Najeeb's Mother Fatima Nafis
Kavitha Lankesh at a public meeting in Delhi

I don’t know where my child is, in what condition and why did he go missing in the first place?- Fatima Nafees

Lankesh asserts that she was never the one to join protests and voice her thoughts on these issues until the death of her own sister. She recalls, “Gauri used to nag me for not attending protests and meets but I am a single parent and I had to work and look after my daughter. So I used to tease her saying you go to my parent-teacher meetings and I’ll join the protests. Of course, I always supported the effort and I spoke up about causes through my work as a documentary filmmaker but coming out and talking really, I have been forced to do it after Gauri’s death.”

Similarly, Najeeb’s mother was never the one to take part in any protests. She was a simple woman who has now been forced by circumstances to come out of her house and plead to the country and its highest institutions to find her son.
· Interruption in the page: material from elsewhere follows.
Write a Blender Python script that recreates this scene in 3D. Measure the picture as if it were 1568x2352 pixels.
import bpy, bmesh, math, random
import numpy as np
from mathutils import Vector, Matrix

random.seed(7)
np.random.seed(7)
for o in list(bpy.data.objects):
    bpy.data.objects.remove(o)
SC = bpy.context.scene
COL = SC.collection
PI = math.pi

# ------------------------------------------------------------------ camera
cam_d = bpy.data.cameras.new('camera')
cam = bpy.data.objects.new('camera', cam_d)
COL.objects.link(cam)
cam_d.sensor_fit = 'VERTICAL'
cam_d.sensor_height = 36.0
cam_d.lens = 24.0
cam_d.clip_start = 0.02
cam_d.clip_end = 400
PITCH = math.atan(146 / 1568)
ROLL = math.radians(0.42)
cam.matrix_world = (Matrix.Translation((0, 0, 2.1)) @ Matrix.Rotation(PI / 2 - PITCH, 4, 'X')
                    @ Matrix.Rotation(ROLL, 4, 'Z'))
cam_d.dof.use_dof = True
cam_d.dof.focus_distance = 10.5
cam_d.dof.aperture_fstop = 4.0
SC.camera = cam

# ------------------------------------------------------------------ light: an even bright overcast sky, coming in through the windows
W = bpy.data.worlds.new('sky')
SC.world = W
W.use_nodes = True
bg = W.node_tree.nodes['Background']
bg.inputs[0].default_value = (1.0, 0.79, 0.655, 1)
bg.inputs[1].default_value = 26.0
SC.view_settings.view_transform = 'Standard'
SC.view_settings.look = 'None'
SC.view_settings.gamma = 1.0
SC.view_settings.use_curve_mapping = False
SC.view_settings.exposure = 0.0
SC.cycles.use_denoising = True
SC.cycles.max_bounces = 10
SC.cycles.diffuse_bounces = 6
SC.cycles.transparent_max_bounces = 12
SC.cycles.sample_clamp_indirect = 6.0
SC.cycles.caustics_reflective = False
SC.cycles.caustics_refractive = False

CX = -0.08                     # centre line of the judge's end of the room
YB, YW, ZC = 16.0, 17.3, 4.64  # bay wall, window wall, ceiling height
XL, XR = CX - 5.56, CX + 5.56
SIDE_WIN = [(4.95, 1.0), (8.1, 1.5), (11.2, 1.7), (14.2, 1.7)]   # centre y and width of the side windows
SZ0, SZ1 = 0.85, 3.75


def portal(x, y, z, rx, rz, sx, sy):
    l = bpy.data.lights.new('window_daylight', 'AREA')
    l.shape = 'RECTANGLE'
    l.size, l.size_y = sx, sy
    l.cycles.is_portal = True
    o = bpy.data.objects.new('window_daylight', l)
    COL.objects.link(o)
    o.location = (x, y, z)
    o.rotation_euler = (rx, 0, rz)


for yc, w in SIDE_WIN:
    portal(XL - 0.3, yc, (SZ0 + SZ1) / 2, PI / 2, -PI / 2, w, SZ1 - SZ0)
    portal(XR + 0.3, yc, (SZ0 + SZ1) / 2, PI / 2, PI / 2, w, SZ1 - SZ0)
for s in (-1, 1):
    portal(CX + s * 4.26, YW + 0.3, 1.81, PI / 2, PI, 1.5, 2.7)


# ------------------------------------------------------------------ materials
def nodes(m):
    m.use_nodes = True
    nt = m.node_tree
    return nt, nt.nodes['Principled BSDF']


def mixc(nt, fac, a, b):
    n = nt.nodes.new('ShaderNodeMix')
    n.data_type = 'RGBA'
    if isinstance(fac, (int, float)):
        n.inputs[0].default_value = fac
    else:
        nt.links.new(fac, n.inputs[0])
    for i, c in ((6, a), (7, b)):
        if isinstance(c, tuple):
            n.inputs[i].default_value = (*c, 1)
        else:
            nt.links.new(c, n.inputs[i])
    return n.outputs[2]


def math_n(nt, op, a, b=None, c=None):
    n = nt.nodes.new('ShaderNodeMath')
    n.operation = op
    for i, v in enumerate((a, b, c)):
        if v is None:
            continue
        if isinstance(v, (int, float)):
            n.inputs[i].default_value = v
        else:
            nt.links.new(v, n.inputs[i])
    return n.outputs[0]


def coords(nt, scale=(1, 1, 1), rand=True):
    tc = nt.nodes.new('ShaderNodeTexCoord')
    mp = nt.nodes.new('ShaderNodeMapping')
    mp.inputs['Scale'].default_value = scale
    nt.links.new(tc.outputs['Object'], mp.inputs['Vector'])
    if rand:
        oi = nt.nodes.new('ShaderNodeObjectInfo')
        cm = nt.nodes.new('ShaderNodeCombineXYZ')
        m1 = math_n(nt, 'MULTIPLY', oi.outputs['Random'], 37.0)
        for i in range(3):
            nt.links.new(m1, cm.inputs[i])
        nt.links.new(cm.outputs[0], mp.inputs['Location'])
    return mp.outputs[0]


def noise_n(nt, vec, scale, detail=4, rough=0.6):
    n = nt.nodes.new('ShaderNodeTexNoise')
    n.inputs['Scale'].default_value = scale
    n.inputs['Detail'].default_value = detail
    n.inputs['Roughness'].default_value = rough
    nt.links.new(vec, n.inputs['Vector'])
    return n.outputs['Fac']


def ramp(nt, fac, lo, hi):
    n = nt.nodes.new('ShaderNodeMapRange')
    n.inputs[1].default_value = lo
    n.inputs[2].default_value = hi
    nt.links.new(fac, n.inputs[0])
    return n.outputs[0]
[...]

Fatima shares, “I have four children but I only expected much from Najeeb because he had the capability. I did my all to educate him to the best I could despite the fact that I am uneducated. I realized that my son has the caliber and he has earned me the respect that today the entire nation knows me as Najeeb’s mother. I feel extremely proud to be known as Najeeb’s mother.”

Gauri used to nag me for not attending protests and meets but I am a single parent and I had to work and look after my daughter. So I used to tease her saying you go to my parent-teacher meetings and I’ll join the protests. – Kavitha Lankesh

Fatima came together with Kavitha and 19-year-old Shaista Parveen, wife of Tabrez Ansari – a migrant worker from Jharkhand in Pune who was allegedly mob lynched for not saying Jai Shree Ram, in a public meeting in Delhi’s Jantar Mantar area to mark the third anniversary of Najeeb going missing on Tuesday. Several other dignitaries including BSP MP Danish Ali, author Arundhati Roy, senior Supreme Court advocate Prashant Bhushan, St. Stephen’s College professor Nandita Narain and several student representatives also spoke in solidarity with the victims.

Najeeb's Mother Fatima Nafis
Women in solidarity with victims of hate violence

JNU Student Union’s President Aishe Ghosh, who joined the university in the same year as Najeeb, also spoke to us to express her concerns and said, “We have been seeing it from the last five years, how the marginalized sections especially the Muslims are being ghettoized in our country. With Najeeb gone missing and being framed as a member of ISIS etc. we have seen it happening to our Muslim friends first hand. The stories that have come out after his enforced disappearance from the campus should make realize how shameful this matter is.”